Stored rows:
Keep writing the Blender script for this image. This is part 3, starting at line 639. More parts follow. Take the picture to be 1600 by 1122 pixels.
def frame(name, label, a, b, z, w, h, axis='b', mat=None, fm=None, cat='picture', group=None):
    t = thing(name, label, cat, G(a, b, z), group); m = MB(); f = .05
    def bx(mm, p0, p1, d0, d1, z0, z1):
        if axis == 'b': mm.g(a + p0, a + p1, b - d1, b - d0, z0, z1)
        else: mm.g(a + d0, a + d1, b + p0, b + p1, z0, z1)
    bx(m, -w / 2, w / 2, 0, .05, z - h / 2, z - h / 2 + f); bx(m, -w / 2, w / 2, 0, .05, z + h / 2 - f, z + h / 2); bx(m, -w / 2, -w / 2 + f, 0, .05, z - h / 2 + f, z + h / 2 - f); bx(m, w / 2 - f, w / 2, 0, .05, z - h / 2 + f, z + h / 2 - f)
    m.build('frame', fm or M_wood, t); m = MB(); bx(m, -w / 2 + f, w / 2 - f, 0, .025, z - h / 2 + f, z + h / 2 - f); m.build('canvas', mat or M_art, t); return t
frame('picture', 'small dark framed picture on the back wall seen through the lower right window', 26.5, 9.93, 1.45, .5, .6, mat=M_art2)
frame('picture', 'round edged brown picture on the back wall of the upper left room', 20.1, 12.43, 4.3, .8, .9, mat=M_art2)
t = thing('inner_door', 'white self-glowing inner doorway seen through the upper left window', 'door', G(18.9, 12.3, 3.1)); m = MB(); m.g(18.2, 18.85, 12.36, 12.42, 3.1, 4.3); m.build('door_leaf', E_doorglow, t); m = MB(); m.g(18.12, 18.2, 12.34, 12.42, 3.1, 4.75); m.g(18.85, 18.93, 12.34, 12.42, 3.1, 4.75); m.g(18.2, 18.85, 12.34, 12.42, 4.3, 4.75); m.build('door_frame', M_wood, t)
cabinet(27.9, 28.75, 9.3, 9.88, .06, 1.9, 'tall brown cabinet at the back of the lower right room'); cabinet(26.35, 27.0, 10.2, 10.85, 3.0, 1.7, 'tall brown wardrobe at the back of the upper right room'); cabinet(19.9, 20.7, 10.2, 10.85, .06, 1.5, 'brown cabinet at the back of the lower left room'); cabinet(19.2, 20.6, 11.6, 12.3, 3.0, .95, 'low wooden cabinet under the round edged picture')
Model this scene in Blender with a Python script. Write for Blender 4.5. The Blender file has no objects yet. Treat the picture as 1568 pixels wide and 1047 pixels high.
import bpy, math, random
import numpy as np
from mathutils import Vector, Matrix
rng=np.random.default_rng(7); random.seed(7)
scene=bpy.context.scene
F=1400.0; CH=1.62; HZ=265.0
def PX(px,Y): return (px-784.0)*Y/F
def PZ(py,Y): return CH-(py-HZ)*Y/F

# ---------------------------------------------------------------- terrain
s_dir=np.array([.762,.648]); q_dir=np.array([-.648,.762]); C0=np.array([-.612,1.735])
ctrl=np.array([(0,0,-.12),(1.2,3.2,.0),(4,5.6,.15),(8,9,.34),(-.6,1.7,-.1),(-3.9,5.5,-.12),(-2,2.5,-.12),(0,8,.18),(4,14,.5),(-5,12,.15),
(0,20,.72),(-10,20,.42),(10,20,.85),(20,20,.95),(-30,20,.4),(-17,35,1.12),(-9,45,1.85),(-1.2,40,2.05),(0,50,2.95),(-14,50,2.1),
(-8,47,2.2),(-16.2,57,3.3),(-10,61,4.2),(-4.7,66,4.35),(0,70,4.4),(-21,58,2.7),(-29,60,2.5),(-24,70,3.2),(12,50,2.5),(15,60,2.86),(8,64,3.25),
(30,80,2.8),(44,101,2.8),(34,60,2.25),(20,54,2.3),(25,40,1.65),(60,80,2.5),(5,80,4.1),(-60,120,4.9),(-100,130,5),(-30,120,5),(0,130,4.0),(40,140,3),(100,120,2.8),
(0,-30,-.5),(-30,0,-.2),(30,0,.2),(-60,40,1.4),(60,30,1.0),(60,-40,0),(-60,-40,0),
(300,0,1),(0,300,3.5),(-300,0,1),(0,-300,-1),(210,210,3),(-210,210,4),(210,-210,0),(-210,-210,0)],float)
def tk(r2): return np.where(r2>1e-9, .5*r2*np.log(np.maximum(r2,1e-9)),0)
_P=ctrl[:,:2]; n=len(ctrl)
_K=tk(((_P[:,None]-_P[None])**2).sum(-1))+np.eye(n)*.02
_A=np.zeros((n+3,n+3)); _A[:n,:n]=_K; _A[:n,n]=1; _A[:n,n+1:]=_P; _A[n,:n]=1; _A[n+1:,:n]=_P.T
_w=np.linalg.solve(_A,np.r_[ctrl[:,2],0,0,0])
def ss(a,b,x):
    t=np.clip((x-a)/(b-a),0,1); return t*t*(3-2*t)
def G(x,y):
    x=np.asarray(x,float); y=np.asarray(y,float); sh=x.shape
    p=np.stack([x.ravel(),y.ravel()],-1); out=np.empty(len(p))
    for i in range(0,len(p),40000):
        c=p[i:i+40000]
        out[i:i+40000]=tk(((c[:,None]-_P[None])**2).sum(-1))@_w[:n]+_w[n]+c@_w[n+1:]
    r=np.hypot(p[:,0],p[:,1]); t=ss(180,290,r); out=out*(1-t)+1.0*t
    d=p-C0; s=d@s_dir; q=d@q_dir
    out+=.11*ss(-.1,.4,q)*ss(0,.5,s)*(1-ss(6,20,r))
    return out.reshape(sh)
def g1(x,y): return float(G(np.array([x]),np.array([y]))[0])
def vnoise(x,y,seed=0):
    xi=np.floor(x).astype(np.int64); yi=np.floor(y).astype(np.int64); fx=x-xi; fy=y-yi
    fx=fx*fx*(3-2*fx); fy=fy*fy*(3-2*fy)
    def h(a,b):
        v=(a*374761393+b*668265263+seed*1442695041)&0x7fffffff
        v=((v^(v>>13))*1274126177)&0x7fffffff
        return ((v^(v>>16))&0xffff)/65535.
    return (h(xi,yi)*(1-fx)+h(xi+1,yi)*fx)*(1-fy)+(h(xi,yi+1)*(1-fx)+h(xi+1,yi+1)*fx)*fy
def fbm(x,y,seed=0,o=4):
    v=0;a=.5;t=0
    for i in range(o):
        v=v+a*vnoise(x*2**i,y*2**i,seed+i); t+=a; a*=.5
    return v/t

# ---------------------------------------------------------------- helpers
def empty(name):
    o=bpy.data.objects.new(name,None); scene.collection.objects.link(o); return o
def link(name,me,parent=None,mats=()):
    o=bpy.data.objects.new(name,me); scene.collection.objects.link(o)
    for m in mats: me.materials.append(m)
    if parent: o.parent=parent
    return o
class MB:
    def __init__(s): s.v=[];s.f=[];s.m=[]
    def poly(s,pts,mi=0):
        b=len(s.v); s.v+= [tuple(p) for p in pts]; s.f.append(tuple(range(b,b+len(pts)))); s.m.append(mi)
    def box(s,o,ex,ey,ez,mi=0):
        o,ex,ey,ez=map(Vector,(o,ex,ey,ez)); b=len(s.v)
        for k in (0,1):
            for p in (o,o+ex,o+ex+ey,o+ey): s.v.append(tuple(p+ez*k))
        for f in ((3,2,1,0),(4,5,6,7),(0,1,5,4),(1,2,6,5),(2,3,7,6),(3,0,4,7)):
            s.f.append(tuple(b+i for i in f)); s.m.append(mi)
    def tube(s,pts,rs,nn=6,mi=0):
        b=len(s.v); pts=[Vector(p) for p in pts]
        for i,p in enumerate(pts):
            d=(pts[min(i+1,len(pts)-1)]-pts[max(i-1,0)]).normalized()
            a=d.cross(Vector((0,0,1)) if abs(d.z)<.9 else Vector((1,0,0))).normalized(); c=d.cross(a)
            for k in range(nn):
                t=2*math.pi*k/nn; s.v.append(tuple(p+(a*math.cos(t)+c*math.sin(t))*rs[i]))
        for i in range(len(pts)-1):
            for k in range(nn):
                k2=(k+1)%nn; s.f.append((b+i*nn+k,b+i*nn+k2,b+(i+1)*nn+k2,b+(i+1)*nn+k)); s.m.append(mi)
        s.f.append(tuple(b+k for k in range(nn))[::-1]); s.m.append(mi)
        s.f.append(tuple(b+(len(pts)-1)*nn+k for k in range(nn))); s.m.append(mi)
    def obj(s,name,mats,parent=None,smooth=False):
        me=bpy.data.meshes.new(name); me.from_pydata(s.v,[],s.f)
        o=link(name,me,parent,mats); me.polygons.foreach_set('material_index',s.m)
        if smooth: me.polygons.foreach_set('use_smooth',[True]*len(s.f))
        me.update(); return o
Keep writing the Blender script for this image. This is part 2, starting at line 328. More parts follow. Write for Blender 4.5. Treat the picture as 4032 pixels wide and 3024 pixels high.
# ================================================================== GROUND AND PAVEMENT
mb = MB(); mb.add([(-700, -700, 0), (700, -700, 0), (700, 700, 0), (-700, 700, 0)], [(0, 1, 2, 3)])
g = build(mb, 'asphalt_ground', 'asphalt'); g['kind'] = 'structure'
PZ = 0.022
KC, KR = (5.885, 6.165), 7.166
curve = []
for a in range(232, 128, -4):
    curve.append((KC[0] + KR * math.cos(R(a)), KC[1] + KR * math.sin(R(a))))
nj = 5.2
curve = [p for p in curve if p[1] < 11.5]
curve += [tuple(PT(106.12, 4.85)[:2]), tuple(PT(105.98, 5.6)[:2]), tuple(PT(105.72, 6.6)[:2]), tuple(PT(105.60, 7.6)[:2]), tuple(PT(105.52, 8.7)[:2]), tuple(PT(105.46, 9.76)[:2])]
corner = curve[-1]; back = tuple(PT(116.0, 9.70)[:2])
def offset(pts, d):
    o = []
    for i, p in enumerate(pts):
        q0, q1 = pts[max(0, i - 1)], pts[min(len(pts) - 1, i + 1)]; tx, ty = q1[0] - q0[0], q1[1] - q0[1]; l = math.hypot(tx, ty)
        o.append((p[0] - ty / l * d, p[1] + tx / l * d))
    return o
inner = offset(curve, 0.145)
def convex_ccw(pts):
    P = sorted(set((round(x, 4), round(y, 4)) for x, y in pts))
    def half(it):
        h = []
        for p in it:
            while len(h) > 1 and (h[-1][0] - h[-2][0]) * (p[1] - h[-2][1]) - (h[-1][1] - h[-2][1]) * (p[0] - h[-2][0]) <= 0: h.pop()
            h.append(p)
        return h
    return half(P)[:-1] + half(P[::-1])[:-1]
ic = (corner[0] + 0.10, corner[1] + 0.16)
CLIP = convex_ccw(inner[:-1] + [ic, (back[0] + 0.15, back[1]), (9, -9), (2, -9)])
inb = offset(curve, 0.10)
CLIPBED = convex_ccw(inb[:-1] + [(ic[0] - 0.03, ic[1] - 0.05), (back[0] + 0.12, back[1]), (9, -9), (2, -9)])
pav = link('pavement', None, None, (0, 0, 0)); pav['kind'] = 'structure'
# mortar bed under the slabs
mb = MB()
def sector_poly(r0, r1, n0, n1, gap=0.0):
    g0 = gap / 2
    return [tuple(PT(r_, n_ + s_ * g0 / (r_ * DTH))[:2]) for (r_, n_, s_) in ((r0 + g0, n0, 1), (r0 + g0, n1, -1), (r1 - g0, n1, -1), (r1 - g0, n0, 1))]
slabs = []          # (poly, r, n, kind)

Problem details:
Give again only the lines that run from the line with "Model this scene" to the line with "def PZ(py,Y): return CH-(py-HZ)*Y/F". Include both of those lines exactly as written.

Output for this task:
Model this scene in Blender with a Python script. Write for Blender 4.5. The Blender file has no objects yet. Treat the picture as 1568 pixels wide and 1047 pixels high.
import bpy, math, random
import numpy as np
from mathutils import Vector, Matrix
rng=np.random.default_rng(7); random.seed(7)
scene=bpy.context.scene
F=1400.0; CH=1.62; HZ=265.0
def PX(px,Y): return (px-784.0)*Y/F
def PZ(py,Y): return CH-(py-HZ)*Y/F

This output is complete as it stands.